Study: Embargo Wouldn't Hurt Russia

A pro-Russian fighters' APC stands abandoned near the city of Lisichansk, Luhansk region, eastern Ukraine Saturday, July 26, 2014. Volunteers from the Donbas Battalion, a volunteer militia for a united Ukraine, told The Associated Press their units, along with the Ukrainian army, regained control of Lisichansk on Friday.

LONDON (AP) — An arms embargo against Russia would be little more than symbolic because Russia is largely self-sufficient in supplying its armed forces, a report argued Sunday.
European Union countries exported $583 million of military equipment to Russia last year, less than 1 percent of the nation's $68 billion defense budget, according to a study by IHS Jane's, which provides analysis on the defense industry and security issues. The bulk of that was a $521 million payment to France, which is building two Mistral class warships for Russia.
The propriety of arms sales to Russia was questioned last week as the U.S. and EU debated tougher sanctions against President Vladimir Putin's government because of its support for Ukrainian rebels, who are believed to have fired the missile that brought down Malaysia Airlines Flight 17, killing all 298 people on board.
Many of the existing arms deals are the product of a brief period between 2010 and 2012, when Russia sought Western help in modernizing its military, said Guy Anderson, a senior principal analyst for aerospace, defense and security at IHS Jane's. Putin reversed that strategy in 2012, when he decided that Russia should be self-sufficient once more and ordered the military to stop buying Western materiel.
"Russia's reason for doing this was security," Anderson said. "You could probably argue they saw something like this coming." The Jane's analysis shows that Russia wasn't even among the world's top 10 defense importers last year — though it was the No. 2 exporter behind the United States.
There are no EU countries among the top 10 buyers of Russian military material.
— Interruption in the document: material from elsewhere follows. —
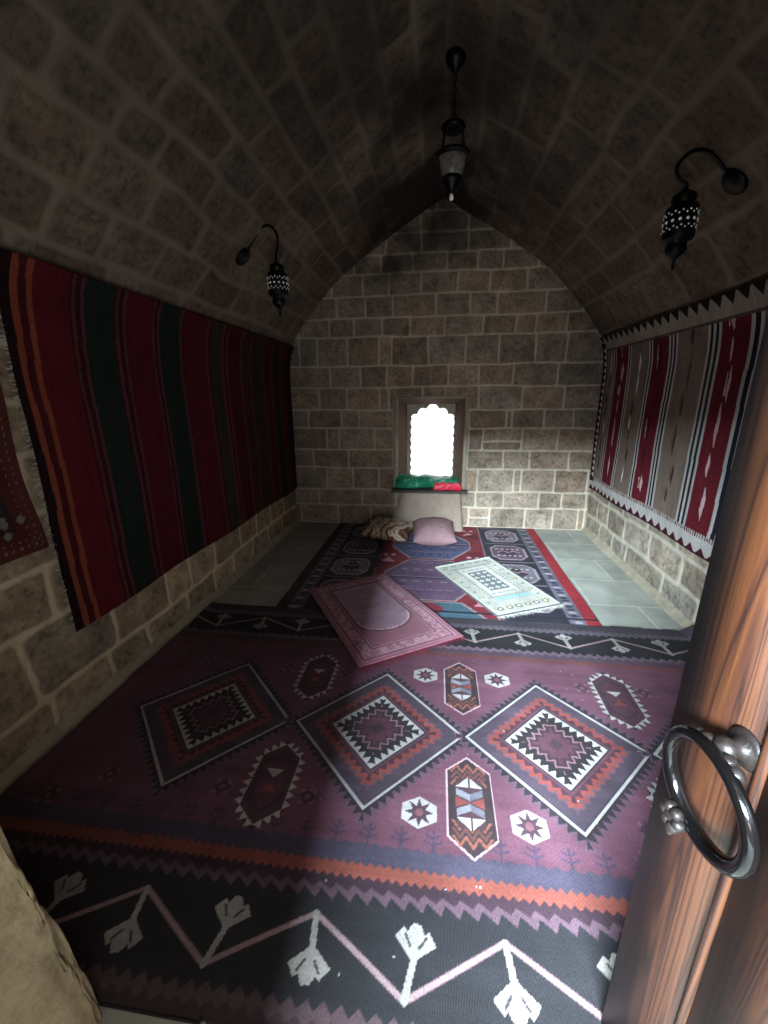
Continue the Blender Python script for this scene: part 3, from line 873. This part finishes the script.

While Russia hasn't bought much strictly military equipment, it purchases a considerable amount of dual-use technology such as engines that can be used in both civilian and military vehicles, said Trevor Taylor, a professorial fellow at the Royal United Services Institute.
The IHS Jane's analysis covers only equipment with a purely military function. It also excludes weapons under 57 mm calibre or sub-components. The European Union, in a discussion paper on possible actions against Russia, suggested that banning shipments of dual-use goods to military users and companies that operate in both the military and civilian sectors could be an "effective and targeted measure." EU exports to Russia in this category total about 4 billion euros, or 20 percent of dual-use exports to the country, according to the paper.
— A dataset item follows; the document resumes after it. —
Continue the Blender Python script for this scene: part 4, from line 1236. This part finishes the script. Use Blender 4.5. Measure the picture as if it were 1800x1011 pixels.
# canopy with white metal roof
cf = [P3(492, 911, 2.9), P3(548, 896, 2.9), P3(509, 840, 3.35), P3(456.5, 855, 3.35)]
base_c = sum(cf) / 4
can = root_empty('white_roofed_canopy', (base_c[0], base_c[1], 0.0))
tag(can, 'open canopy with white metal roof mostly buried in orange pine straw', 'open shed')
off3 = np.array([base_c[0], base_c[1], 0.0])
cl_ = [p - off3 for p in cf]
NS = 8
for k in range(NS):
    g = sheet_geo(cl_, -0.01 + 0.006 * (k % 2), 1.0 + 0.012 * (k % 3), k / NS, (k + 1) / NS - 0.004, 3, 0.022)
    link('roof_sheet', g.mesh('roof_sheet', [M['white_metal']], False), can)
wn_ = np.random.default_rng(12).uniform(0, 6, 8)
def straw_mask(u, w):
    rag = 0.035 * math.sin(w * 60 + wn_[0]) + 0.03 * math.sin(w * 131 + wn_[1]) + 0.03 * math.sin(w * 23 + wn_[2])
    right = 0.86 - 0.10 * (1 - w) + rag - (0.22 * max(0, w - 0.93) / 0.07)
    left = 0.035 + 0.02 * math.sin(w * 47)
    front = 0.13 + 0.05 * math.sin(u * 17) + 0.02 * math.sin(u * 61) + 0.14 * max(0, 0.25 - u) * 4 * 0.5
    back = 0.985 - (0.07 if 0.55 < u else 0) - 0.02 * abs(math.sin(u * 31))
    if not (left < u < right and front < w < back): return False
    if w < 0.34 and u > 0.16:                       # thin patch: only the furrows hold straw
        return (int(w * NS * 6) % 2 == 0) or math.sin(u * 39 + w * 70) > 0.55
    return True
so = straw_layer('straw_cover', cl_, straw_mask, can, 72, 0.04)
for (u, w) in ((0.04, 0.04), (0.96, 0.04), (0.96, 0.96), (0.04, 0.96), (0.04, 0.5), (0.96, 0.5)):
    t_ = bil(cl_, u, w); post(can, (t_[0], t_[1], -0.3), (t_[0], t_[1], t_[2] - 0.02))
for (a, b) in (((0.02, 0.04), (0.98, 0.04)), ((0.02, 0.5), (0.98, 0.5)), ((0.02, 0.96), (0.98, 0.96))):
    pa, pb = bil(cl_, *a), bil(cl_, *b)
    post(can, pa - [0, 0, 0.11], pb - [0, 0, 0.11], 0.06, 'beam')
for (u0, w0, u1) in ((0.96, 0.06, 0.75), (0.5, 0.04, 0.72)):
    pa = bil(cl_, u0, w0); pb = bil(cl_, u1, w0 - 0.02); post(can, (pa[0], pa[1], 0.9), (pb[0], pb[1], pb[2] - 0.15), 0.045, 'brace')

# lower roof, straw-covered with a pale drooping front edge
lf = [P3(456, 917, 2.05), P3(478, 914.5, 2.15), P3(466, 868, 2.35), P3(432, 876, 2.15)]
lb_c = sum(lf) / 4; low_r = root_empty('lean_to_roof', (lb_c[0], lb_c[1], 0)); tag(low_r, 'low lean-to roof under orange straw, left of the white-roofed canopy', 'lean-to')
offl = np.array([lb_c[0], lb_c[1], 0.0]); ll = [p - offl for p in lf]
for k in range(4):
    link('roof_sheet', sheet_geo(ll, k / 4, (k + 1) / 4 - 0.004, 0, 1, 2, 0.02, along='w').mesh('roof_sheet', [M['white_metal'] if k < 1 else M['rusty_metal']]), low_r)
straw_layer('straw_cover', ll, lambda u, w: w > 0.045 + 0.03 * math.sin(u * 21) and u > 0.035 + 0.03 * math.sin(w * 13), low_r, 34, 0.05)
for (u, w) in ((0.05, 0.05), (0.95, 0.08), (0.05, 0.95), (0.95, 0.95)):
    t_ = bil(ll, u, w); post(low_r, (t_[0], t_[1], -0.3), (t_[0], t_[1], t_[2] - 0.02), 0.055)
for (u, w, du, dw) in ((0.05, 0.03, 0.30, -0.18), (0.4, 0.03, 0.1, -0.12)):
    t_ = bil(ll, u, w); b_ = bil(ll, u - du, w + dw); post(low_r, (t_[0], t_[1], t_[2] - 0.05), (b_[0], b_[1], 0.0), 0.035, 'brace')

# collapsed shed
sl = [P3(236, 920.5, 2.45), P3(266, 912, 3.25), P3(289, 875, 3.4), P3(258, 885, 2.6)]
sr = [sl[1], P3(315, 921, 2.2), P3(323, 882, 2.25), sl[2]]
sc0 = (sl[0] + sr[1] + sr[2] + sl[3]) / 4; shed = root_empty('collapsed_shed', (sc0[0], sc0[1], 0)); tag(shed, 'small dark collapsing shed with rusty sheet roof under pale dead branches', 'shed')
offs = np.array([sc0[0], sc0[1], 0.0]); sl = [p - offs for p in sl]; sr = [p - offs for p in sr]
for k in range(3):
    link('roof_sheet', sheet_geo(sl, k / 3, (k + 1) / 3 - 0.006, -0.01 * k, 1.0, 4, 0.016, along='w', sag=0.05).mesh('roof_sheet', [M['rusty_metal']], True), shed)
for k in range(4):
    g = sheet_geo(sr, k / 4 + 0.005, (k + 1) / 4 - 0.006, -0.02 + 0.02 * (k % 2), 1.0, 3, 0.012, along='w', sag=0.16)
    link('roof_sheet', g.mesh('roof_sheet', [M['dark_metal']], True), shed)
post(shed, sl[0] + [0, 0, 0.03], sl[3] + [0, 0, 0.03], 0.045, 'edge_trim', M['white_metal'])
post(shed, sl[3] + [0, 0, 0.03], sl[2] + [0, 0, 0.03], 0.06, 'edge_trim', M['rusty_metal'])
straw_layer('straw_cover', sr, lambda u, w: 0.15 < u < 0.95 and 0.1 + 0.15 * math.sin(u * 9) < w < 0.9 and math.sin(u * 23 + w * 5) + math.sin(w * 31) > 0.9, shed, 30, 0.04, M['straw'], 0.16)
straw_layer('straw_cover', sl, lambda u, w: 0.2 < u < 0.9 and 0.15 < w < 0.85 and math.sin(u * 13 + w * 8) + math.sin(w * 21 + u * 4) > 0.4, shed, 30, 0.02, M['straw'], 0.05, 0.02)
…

Russia is decreasing imports at a time when it is increasing military spending. The country's defense budget, the world's third-biggest behind the U.S. and China, is set to jump by more than 40 percent to $98 billion by 2016, according to IHS Jane's.
When the Russian economy collapsed following the breakup of the Soviet Union, military budgets fell as well. In recent years, Moscow launched a desperate bid to revive its defense industries and embarked on a massive re-armament program designed to totally re-equip its forces by 2023.
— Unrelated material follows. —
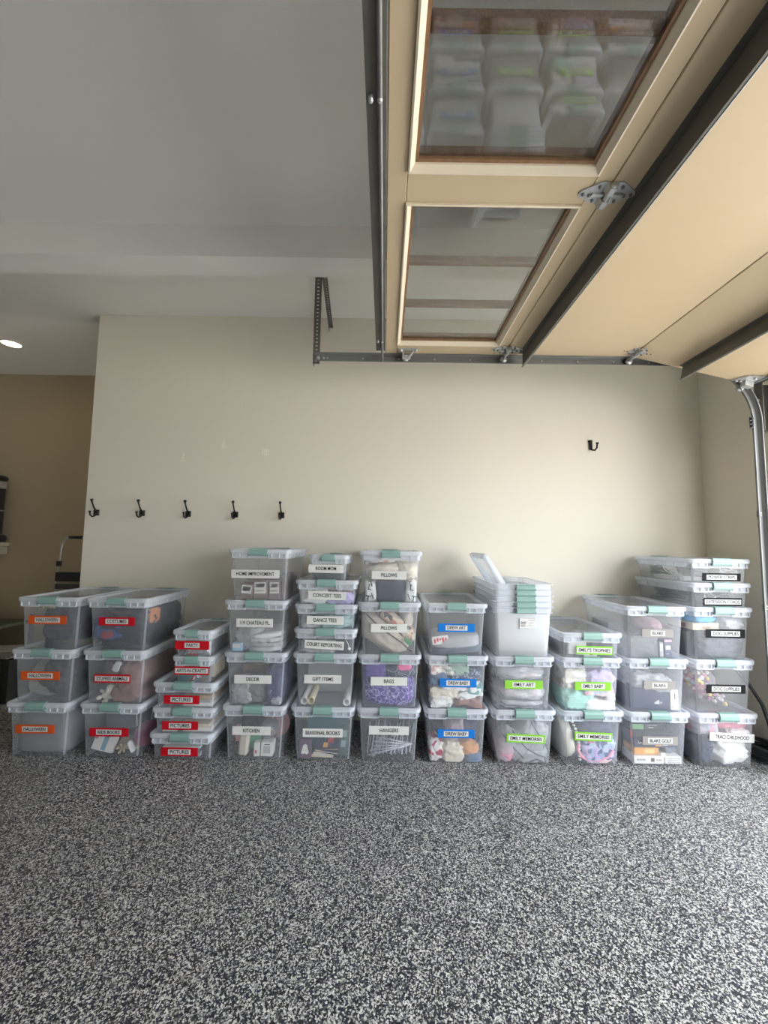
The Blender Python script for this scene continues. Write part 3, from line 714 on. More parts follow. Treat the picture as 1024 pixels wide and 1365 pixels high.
# arts and party
carton('arts', 'paint_box', 'teal paint box at left in the ARTS-N-CRAFTS bin', 'box', (-.10, -.035), (.012, .20), (.010, .10), TEALC)
for i in range(4):
    B = BINS['arts']; b = MB()
    b.lathe([(.017, 0), (.018, .004), (.018, .085), (.010, .095), (.009, .115), (.0085, .118)], 12, cap0=True, cap1=True)
    o = b.obj('paint_bottle', CREAMC, None, loc=(B.x+.082, B.y-.06+i*.048, B.z+.012))
    tag(o, ('frontmost', 'second', 'third', 'rearmost')[i]+' beige paint bottle along the right side of the ARTS-N-CRAFTS bin', 'bottle', 'paint bottles')
for i in range(5):
    B = BINS['arts']; b = MB()
    M = Matrix.Translation((B.x-.02+i*.014, B.y+front(B, .03)+.012+.004*i, B.z+.016+.004*i)) @ Matrix.Rotation(math.radians(35-20*i), 4, 'Y')
    b.tube([M @ Vector((0, 0, 0)), M @ Vector((0, 0, .05))], .005, 8)
    o = b.obj('marker', [RED, WHITEF, DENIM, WHITEF, PINK][i]); tag(o, ['red', 'first white', 'blue', 'second white', 'pink'][i]+' marker pen at the front of the ARTS-N-CRAFTS bin', 'marker', 'loose markers')
heap('party', 'foil_banner', 'crumpled silver foil banner in the PARTY bin', 'banner', (.02, .16, .05), (.09, .15, .045), solid('silver_foil', (.55, .55, .56), .25, metal=.8, var=.2, nscale=30), 21, .025, freq=5)
heap('party', 'red_ribbon', 'small red ribbon at the front of the PARTY bin', 'ribbon', (.0, .012, .018), (.03, .012, .008), RED, 22, .006, n=8)
# kitchen
carton('kit', 'towel_roll', 'tall ivory paper roll packet in the KITCHEN bin', 'packet', (-.112, -.05), (.02, .08), (.008, .165), CREAM, rot=(0, 4, 0), bev=.014)
carton('kit', 'striped_packet', 'red striped packet behind the ivory roll in the KITCHEN bin', 'packet', (-.135, -.105), (.05, .10), (.09, .18), patterned('red_stripe', [(.6, .55, .5), (.5, .08, .12)], 40, 'X'), rot=(0, -8, 0))
carton('kit', 'green_carton', 'green carton lying in the KITCHEN bin', 'carton', (-.05, .02), (.06, .16), (.04, .13), BOXG, rot=(0, 0, 6))
carton('kit', 'small_carton', 'narrow white carton with red dot in the KITCHEN bin', 'carton', (-.005, .032), (.02, .07), (.01, .095), BOXW, patches=(('dot', REDC, .003, .014, .03, .048),))
carton('kit', 'barcode_carton', 'white carton with barcode panel in the KITCHEN bin', 'carton', (.038, .115), (.02, .09), (.012, .098), BOXW, rot=(0, 2, 0), patches=(('barcode', BARS, .055, .10, .03, .075), ('print_line', BOXD, .06, .095, .082, .088)))
heap('kit', 'glass_jar', 'clear wrapped jar above the barcode carton in the KITCHEN bin', 'jar', (.075, .10, .155), (.05, .06, .055), CRYS, 23, .006, n=10, kexp=2.4)
t = thing('pink_plate', 'dusty pink plate standing at the back of the KITCHEN bin', 'plate', (BINS['kit'].x+.085, BINS['kit'].y-.02, BINS['kit'].z+.13), (math.radians(80), 0, 0))
b = MB(); b.lathe([(.0, .0), (.06, .002), (.09, .012), (.092, .015), (.06, .006), (.0, .004)], 24); b.obj('dish', solid('pink_glaze', (.55, .25, .24), .3), t)
heap('kit', 'dark_cloth', 'dark cloth at the back of the KITCHEN bin', 'cloth', (-.02, .36, .10), (.15, .12, .09), CHAR, 24, .02)
# decor
heap('dec', 'wrapped_ornament', 'clear crumpled wrap bundle at left in the DECOR bin', 'ornament', (-.095, .09, .08), (.062, .07, .072), SILK, 25, .018, freq=5)
heap('dec', 'grey_pouch', 'grey cloth pouch in the middle of the DECOR bin', 'pouch', (.005, .11, .075), (.06, .08, .07), fab('warm_grey', (.24, .22, .21)), 26, .014)
heap('dec', 'purple_cloth', 'dark purple-navy cloth at right in the DECOR bin', 'cloth', (.115, .16, .12), (.055, .15, .115), fab('purple_navy', (.035, .035, .11)), 27, .018)
carton('dec', 'wooden_sign', 'plain tan wooden sign board across the DECOR bin', 'sign', (-.15, .13), (.20, .215), (.165, .20), KRAFT)
t = thing('silver_forks', 'pair of small silver decorative forks in the DECOR bin', 'fork', (BINS['dec'].x+.10, BINS['dec'].y+front(BINS['dec'], .1)+.006, BINS['dec'].z+.09))
for k, a in enumerate((-35, -12)):
    b = MB(); M = Matrix.Rotation(math.radians(-a), 4, 'Y')
    b.tube([M @ Vector((0, 0, -.02)), M @ Vector((0, 0, .045))], .0028, 6)
    for q in (-1, 0, 1): b.tube([M @ Vector((q*.005, 0, .03)), M @ Vector((q*.007, 0, .055))], .0018, 6)
    b.obj('tine_set', GALV, t)
heap('dec', 'silver_star', 'crumpled silver star ornament low at right in the DECOR bin', 'ornament', (.135, .02, .03), (.025, .016, .022), SILK, 28, .012, n=10, freq=8)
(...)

The Russians were obsessive in their drive to go it alone, with the military barred from importing weapons, or even the equipment used to make them, unless absolutely nothing at home was suitable, Anderson said.
"It got down to the level of machine tools," he said. "Even the lathes have to be Russian." In some ways, Putin's decision is a return to the situation during the Cold War, when the Soviet Union was barred from doing business with Western defense contractors.
After the collapse of communism, Western governments decided that Russia should become a partner in controlling arms exports around the world, rather than a subject of those controls. A U.K. parliamentary committee last week questioned why British companies were being permitted to sell 132 million pounds ($224 million) of military equipment, including components for anti-aircraft guns, to Russia. The government said it would examine the deals but that many were for legitimate, non-military uses.
Yet among the military contracts, France's carrier deal stands out. France was able to capitalize on the brief opening of the Russian market by signing a 1.2 billion euro contract for the two Mistral class helicopter carriers, securing jobs for hundreds of workers in its struggling shipyards.
British Prime Minister David Cameron has pressed the French to rethink the deal, saying it would be "unthinkable" for his country to fulfill such a contract given events in Ukraine. "It's very difficult for France," Taylor said. "When they sighted this deal, no one was envisioning the situation in the Ukraine. That was not on the risk register for sure."